El habla de esa época quedó transcrita por los funcionarios judiciales de entonces con una precisión maníaca, producto de un amor calvinista al trabajo. Todo está ahí. Cómo se expresaba objetivamente el pueblo llano. Probablemente el pueblo llano era similar en todo Occidente. La altura poética que alcanzaba, inaudita hoy. Cuando el pueblo era iletrado, su letra alcanzaba sutilezas con las que ni sueñan hoy los doctores universitarios. En según qué cosas no hemos ido a mejor. Para describir una mañana triste en “La Bruja”, un paterfamilias le habla así a un hijo menor de edad: “Es difícil despertar en un día gris: el Diablo sostiene los párpados”.
El guión está hecho con conversaciones verdaderas del mil seiscientos. El director de “La Bruja” ha dejado simplemente hablar a la época, con su lenguaje y sus motivaciones, sin aplicar una falsa interpretación moderna. Nunca ese crimen institucionalizado que fueron los procesos por brujería hizo tanto por la conservación de la cultura oral. En “La Bruja”, lo que provoca realmente miedo es la rara poesía que emana de aquellas bocas aterrorizadas por la vida. El Dios de los puritanos podía no querer la salvación de una persona, aunque fuera la más buena del mundo. Una idea que, tres siglos más tarde, sublevaba al escritor Chesterton, quien se convirtió al perdón del catolicismo, simbolizado en el sacramento de la confesión.

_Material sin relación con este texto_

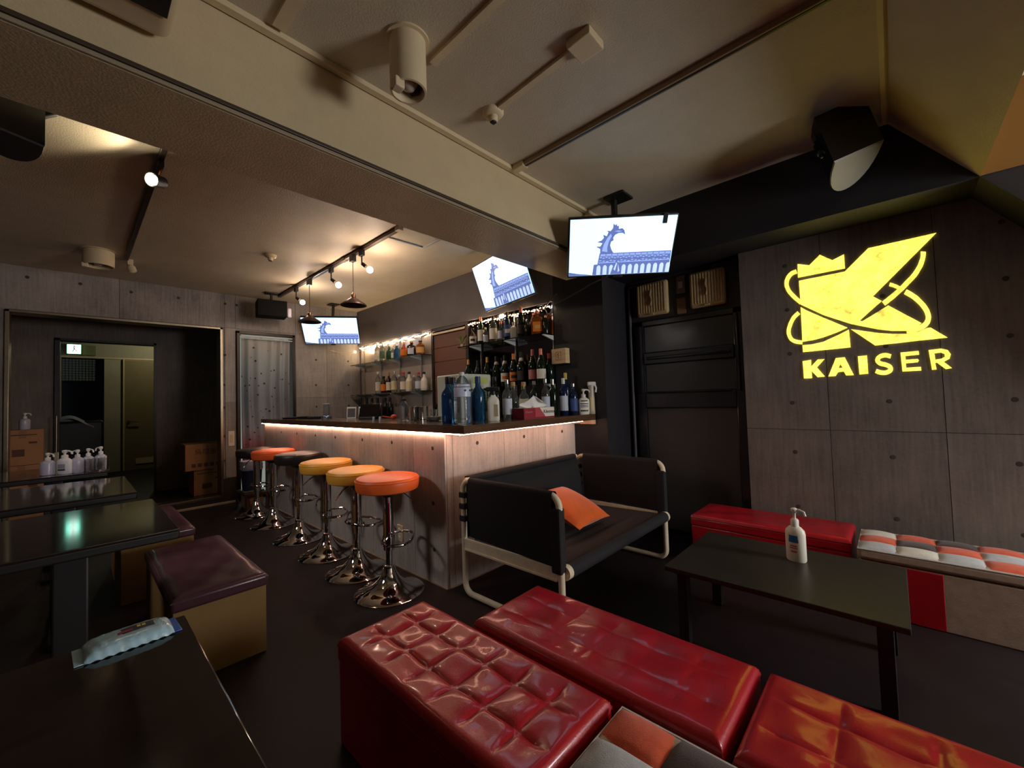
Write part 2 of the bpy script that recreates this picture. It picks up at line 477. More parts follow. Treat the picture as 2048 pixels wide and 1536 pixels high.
struct('wall_corridor', MB().box(-1.5, -0.14, 10.0, 10.1, 0, 2.5).box(0.36, 1.5, 10.0, 10.1, 0, 2.5).box(-0.14, 0.36, 10.0, 10.1, 2.06, 2.5), m_corr)
struct('wall_corridor_room', MB().box(-0.6, 0.8, 11.2, 11.3, 0, 2.5), mat('blue_grey_wall', S(70,84,92), 0.6))
struct('floor_corridor_room', MB().box(-0.6, 0.8, 10.1, 11.2, 0, 0.075), m_floor)
struct('trim_4', MB().box(-0.2, 1.5, 9.985, 10.0, 2.045, 2.07), m_cream)
gl = tag(MB().box(0,0.001,0,0.001,0,0.001).build('glass_block_screen', m_dark), 'dark tiled lattice screen at the top of the far doorway', 'screen')
gl.data.clear_geometry(); gl.data.from_pydata(*[list(q) for q in ([(-0.14,10.05,1.66),(0.25,10.05,1.66),(0.25,10.05,2.03),(-0.14,10.05,2.03),(-0.14,10.08,1.66),(0.25,10.08,1.66),(0.25,10.08,2.03),(-0.14,10.08,2.03)], [], [(0,1,2,3),(7,6,5,4),(0,4,5,1),(1,5,6,2),(2,6,7,3),(3,7,4,0)])])
m_tile = mat('lattice_tile', S(92,104,108), 0.25)
t0 = None
for i in range(10):
    for j in range(9):
        p = (-0.118 + i*0.039, 10.05, 1.68 + j*0.041)
        if t0 is None:
            t0 = MB().box(-0.0155,0.0155,-0.012,0.004,-0.0165,0.0165).build('tile', m_tile, gl); t0.location = p
        else: share(t0, 'tile', gl, p)
d2 = thing('door_2', 'olive brown corridor door with a lever handle and a vent', 'door', (0.80, 9.985, 0.075)); del d2['category']; d2['kind'] = 'structure'
m_dd = mat('olive_door', S(128,116,84), 0.5, var=0.08)
MB().box(-0.185, 0.34, -0.02, 0.012, 0.0, 1.95).build('leaf', m_dd, d2)
MB().box(-0.205, -0.187, -0.03, 0.013, 0, 1.97).build('jamb', m_cream, d2)
MB().box(-0.04, 0.20, -0.03, -0.02, 0.10, 0.2).build('vent', m_cream, d2)
hd = MB().lathe([(0.028,0),(0.028,0.012)], (-0.13,-0.02,0.86), 12, axis=(0,-1,0)).build('handle_rose', m_brass, d2)
MB().tube([(-0.13,-0.03,0.86),(-0.13,-0.07,0.86),(-0.11,-0.075,0.86),(0.02,-0.075,0.855)], 0.009).build('lever', m_brass, hd)
ex = thing('exit_sign', 'small green lit exit sign in the far corridor', 'exit sign', (0.0, 9.96, 2.11))
MB().rbox(-0.085, 0.085, -0.01, 0.03, -0.01, 0.16, 0.006).build('housing', m_white, ex)
fc = MB().box(-0.078, 0.078, -0.014, -0.010, 0.0, 0.15).build('face', mat('exit_face', S(90,240,200), 0.4, emit=(0.25,1.0,0.72), estr=E_EXIT), ex)
MB().box(-0.034, 0.044, -0.018, -0.015, 0.01, 0.14).build('pictogram_field', mat('exit_white', S(240,255,250), 0.4, emit=(0.8,1.0,0.93), estr=E_EXIT*1.3), fc)
MB().tube([(0.0,-0.02,0.105),(0.004,-0.02,0.075),(-0.018,-0.02,0.03)], 0.006).tube([(0.004,-0.02,0.075),(0.026,-0.02,0.055),(0.03,-0.02,0.03)], 0.006).tube([(0.0,-0.02,0.1),(-0.022,-0.02,0.085)], 0.005)\
    .tube([(0.0,-0.02,0.1),(0.024,-0.02,0.085)], 0.005).sphere((0.002,-0.02,0.122), 0.012).build('running_figure', mat('exit_figure', S(10,70,50), 0.5), fc)
pn = tag(MB().rbox(0.09, 0.26, 9.97, 9.998, 2.09, 2.26, 0.005).build('plain_panel', mat('olive_panel', S(130,136,92), 0.5)), 'blank olive panel beside the green exit sign', 'blank wall panel')  # plain blank wall panel, nothing posted on it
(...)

El pensamiento torturante de estar dirigiéndose hacia el Infierno mientras se llevaba una vida de escrupulosa bondad. Los actos humanos no contaban para la Autoridad trascendente. Eso provocaba psicosis colectiva en los puritanos. Interpretaban los signos favorables o desfavorables de la vida como mensajes mudos dejados ahí por un Dios que, según creían, anticipaba sus designios. La forma extraña de las nubes, un cielo rojo en la noche, un conejo que no se deja cazar y actúa como sospechoso gato, como en la película… La superstición crecía en cada detalle coditiano.
Viendo “La Bruja”, a la dudosa luz de aquellas humildes velas de sebo apestoso, escuchando esa música que suena como arcos de violín arañando la superficie de una pizarra, recordé un tratado sobre pactos con el Diablo de Jean Bodin -Juan Bodino en España-, el intelectual con más influencia entre los jueces de la vieja Europa. Bodin decía que, si habían dudas sobre la existencia de estos tratos, los inculpados debía ser siempre condenados, porque las pruebas en estos casos solían ser pocas y oscuras. Demasiado pocas y oscuras como para que los hombres justos se entretuvieran en reunirlas.